After all, if we’re going to be fighting them one day, we should know where they are. Perhaps while we’re educating 18 to 24 year olds on where Iraq is, we might also point out that it is just to the west of Iran or Persia (kind of like the old line, corn or as the Natives call it, maize…). Again, should we have to drop nuclear weapons on Iran after it lights up Europe or Israel, it’d be good to know for the students exactly where we have to target. Don’t want to have to wait until those missile techs in the Air Force get trained on how to use it to get a crash remedial course in target location.
We could even try cross-promoting with the Marxists and put pictures of Cuba on Che shirts. Maybe we could start a trend, putting North Korea’s outline on shirts of lil’ Kim (and I don’t mean the singer) or put a picture of India on all the shirts protesting out-sourcing.
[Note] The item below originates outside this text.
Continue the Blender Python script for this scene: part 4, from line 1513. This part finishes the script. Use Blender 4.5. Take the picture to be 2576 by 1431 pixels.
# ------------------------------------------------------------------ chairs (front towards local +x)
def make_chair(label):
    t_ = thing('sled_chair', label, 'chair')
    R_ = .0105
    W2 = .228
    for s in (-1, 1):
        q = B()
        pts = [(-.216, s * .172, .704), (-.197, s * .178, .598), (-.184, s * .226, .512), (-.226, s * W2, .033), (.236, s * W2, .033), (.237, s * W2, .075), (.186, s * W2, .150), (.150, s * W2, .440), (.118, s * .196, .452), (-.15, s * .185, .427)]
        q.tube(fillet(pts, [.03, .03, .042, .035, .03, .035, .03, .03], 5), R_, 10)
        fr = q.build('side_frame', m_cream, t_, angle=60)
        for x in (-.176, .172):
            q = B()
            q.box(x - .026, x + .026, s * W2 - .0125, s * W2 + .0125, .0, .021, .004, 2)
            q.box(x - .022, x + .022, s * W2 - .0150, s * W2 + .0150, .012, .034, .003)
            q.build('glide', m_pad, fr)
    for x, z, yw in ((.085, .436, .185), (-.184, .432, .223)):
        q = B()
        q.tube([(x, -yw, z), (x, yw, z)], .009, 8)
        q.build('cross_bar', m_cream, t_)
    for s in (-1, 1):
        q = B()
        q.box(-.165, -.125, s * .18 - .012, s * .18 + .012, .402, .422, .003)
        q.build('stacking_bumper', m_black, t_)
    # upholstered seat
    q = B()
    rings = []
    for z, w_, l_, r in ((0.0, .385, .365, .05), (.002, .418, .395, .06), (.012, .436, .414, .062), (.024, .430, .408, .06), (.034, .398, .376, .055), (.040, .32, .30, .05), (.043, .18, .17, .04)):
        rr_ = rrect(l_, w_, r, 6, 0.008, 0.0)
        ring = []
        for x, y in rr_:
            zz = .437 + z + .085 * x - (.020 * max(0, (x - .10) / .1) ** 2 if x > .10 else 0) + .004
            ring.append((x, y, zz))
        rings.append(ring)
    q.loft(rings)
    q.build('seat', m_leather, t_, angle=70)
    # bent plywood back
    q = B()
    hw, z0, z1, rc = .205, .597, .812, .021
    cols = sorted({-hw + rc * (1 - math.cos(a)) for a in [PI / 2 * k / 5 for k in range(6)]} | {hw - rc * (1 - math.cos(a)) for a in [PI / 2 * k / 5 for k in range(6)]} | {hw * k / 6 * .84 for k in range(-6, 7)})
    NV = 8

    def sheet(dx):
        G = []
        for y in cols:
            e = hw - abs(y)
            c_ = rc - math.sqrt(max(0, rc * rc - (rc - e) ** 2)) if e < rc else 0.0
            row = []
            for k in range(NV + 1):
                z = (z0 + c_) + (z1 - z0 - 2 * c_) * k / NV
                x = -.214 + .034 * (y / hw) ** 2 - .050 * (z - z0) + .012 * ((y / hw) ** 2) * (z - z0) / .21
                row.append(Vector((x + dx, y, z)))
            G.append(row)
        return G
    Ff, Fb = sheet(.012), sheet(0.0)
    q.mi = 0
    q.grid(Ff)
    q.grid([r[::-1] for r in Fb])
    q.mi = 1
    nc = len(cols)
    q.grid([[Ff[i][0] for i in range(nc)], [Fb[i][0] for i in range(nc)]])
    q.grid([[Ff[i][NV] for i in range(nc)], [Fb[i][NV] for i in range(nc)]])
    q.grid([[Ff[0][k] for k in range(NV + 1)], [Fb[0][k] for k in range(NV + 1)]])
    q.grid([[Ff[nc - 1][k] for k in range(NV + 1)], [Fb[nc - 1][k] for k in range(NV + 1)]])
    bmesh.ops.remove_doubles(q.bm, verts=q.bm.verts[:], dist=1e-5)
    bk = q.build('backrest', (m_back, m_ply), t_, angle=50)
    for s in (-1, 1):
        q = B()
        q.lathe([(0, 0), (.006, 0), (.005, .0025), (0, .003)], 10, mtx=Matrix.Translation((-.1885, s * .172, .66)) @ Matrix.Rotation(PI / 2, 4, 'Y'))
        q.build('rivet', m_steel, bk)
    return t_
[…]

It’s crude, but I think it just might work.
And to top it all off, if you’re going to protest and you’re going to call Americans Imperialist aggressors, do us the small favor of knowing the location and perhaps some general knowledge about the area of the world you’re protesting about. And try not to get it from the latest episode of the West Wing (now cancelled) or Law & Order (any of them). They don’t always use real country names anyway (important safety tip).
It’s often said, the solution starts at home, so parents if you’re reading this please expose your kids to that quaint little invention called a globe. An atlas (modern or historical) might be another novel diversion for your little info sponge. Maybe it wouldn’t hurt if you refreshed your memory on the current political borders as well. After all, things change but none so much or as often as borders.